Frankly I think that you're overinterpretating the fertility buff for young couples... it's probably just there so that new players / sim players aren't frustrating by not having (enough) children with their characters, so it avoids game over.

The sterile trait also isn't there to portray actual 100% infertility, but characters that are less fertile than the average. It's only a -50% debuff to fertility. Having kids isn't supposed to be a miracle, but a rare event: you'll only get one, maybe two. If they die, it will be hard to get another.

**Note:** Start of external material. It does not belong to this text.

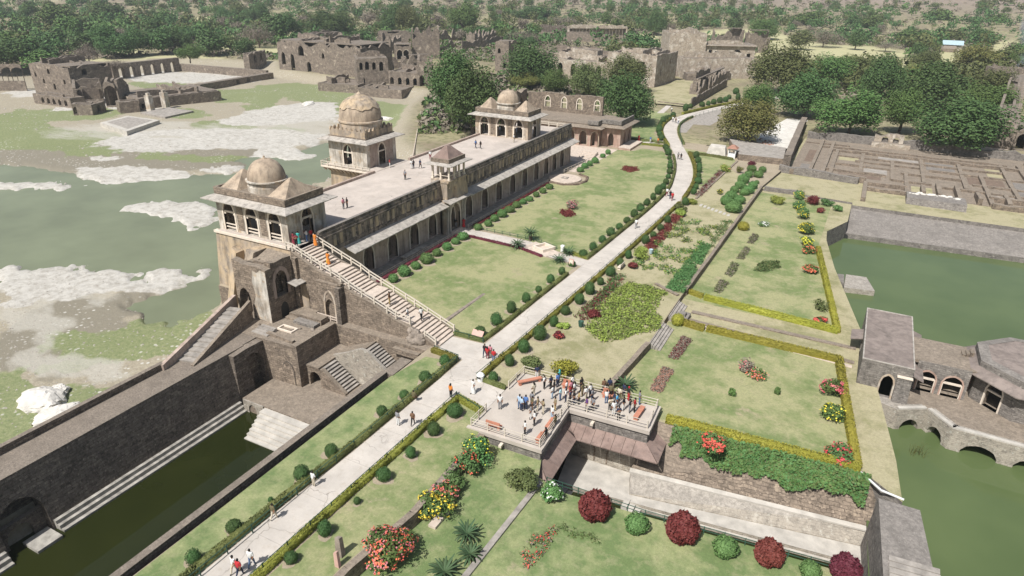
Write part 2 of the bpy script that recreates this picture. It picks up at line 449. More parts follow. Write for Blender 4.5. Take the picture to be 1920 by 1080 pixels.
ROCKS = [(-159.7, 79.4, 9.3, 5.4, -3.4, 1.9), (-151.1, 94.2, 9.9, 5.8, -7.2, 5.0), (-168.0, 104.4, 3.8, 2.3, -2.6, 1.7), (-120.3, 83.8, 8.6, 5.0, -5.0, 3.9), (-110.3, 81.9, 4.4, 2.5, -3.7, 3.0), (-136.0, 109.2, 4.1, 2.4, -2.8, 2.4), (-167.3, 127.2, 21.9, 13.3, -11.3, 9.2), (-149.7, 137.9, 14.0, 8.5, -9.2, 9.0), (-131.9, 127.9, 8.2, 4.9, -5.0, 5.1), (-171.9, 169.1, 13.4, 8.3, -11.0, 11.3), (-171.9, 155.1, 8.5, 5.2, -6.5, 6.2), (-173.4, 186.2, 7.9, 5.0, -6.6, 7.4), (-99.5, 54.4, 13.3, 7.4, -4.2, 2.7), (-103.8, 47.4, 4.7, 2.6, -2.6, 1.5), (-112.9, 50.2, 2.8, 1.6, -2.2, 1.2), (-90.9, 63.8, 4.4, 2.5, -2.2, 1.7), (-247.5, 145.8, 9.1, 5.8, -12.3, 7.8), (-227.5, 152.1, 9.1, 5.7, -9.3, 6.7), (-149.5, 172.1, 4.4, 2.7, -4.1, 4.9), (-277.8, 209.0, 19.0, 12.7, -14.6, 11.5), (-252.0, 215.8, 11.3, 7.5, -10.4, 9.3), (-284.5, 150.5, 6.5, 4.2, -8.9, 5.1)]
PALE = [(-94.7, 40.9, 4.3, 2.4, -7.1, 4.0), (-86.0, 36.0, 3.4, 1.9, -6.0, 3.3), (-77.9, 36.9, 4.1, 2.3, -3.3, 2.0), (-99.7, 49.7, 10.1, 5.6, -4.4, 2.7), (-153.5, 154.7, 15.1, 9.2, -17.1, 18.0), (-182.1, 128.2, 31.0, 18.9, -12.7, 9.6)]
GRASS = [(-170.4, 108.3, 13.9, 8.3, -4.2, 3.0), (-148.2, 114.8, 13.7, 8.2, -2.7, 2.3), (-153.4, 145.7, 7.9, 4.8, -5.4, 5.4), (-202.8, 149.9, 8.7, 5.4, -6.3, 5.0), (-167.1, 190.2, 7.9, 5.0, -10.0, 11.7), (-203.1, 105.5, 19.5, 11.8, -14.7, 8.5), (-226.7, 114.5, 7.9, 4.8, -24.5, 13.7), (-231.4, 132.0, 12.7, 7.9, -10.7, 6.6), (-219.8, 184.6, 11.7, 7.5, -13.9, 12.2), (-207.8, 189.2, 10.0, 6.4, -15.0, 14.3), (-172.6, 143.0, 9.4, 5.8, -10.0, 8.8), (-205.6, 209.5, 17.7, 11.5, -11.8, 12.4), (-144.9, 185.9, 9.1, 5.7, -15.5, 20.4), (-130.7, 159.5, 5.4, 3.3, -7.6, 9.5), (-189.4, 204.0, 10.2, 6.6, -10.5, 11.6), (-77.7, 43.6, 8.7, 4.8, -4.3, 3.0), (-73.9, 30.9, 7.5, 4.1, -7.3, 4.2), (-68.7, 25.9, 2.8, 1.5, -4.4, 2.4), (-74.9, 49.3, 3.6, 2.0, -3.1, 2.5), (-262.9, 189.6, 10.6, 7.0, -10.2, 7.8), (-185.2, 172.5, 6.1, 3.8, -10.7, 10.4), (-177.7, 236.3, 11.1, 7.2, -8.9, 12.0)]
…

The issue would rather be that we rarely see characters actually die early. Most of our characters will die of (very) old age. So when we get a heir, we're usually not afraid of losing them.
 
  • 1
Reactions:
Landed characters pop out baby's like wild. If you keep em in there court. They normally only have 1 or two kids sometimes 3. But once you land em? You can see on adv. 4-6 Sterile is honestly quite rare, and you'll never see imponent which is a shame.
 
  • 7
Reactions:
IRL there are ppl though to be infertile because the live condition, and can recover when improved
but I dont expect the character window filter, as a game mechanism, has to suffer from this kind of hearsay problem.

more annoying is even infertile trait is not absolute, it is just -50.
in a degree I really dont know if it should be grateful that at least eunuch is doing its job.
 
IRL there are ppl though to be infertile because the live condition, and can recover when improved
but I dont expect the character window filter, as a game mechanism, has to suffer from this kind of hearsay problem.

more annoying is even infertile trait is not absolute, it is just -50.
in a degree I really dont know if it should be grateful that at least eunuch is doing its job.
What's more, plenty of characters get generated from thin air anyway, so there's really not all that much need to force long-lasting dynasties on the entire world. Even the "what about dynasty traits" argument could be resolved pretty easily by just having a certain amount of default trait points for lowborn/houseless characters when they get land, based on elapsed game time.